**THE TASK:**
Copy each line below that contains "pixels".

**LISTED ENTRIES:**
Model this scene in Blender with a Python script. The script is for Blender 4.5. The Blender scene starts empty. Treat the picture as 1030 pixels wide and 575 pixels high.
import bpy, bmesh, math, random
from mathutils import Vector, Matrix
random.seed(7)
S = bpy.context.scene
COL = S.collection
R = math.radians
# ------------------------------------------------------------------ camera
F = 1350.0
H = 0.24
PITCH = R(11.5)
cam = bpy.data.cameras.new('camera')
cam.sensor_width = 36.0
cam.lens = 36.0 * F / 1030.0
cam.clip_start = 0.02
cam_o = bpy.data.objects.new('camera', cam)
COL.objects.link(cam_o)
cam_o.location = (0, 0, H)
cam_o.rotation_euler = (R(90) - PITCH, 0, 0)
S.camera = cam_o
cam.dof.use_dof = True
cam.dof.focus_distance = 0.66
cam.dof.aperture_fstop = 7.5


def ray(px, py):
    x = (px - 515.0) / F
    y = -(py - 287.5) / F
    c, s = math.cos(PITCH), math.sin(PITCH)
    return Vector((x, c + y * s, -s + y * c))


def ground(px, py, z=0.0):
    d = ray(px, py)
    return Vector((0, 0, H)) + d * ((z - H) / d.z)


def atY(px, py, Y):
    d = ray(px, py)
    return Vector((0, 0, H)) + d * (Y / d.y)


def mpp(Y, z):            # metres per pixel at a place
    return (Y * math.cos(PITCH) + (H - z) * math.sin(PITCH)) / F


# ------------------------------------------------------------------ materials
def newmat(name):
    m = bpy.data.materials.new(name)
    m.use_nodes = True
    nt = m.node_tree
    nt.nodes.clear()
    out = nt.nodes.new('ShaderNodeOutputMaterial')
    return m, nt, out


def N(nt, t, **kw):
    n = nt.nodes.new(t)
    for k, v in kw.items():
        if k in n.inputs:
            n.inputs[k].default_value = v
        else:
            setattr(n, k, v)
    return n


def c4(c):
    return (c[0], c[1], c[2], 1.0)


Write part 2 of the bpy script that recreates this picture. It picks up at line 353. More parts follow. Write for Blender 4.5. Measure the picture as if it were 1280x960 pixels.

**EXERCISE OUTPUT:**
Model this scene in Blender with a Python script. The script is for Blender 4.5. The Blender scene starts empty. Treat the picture as 1030 pixels wide and 575 pixels high.
Write part 2 of the bpy script that recreates this picture. It picks up at line 353. More parts follow. Write for Blender 4.5. Measure the picture as if it were 1280x960 pixels.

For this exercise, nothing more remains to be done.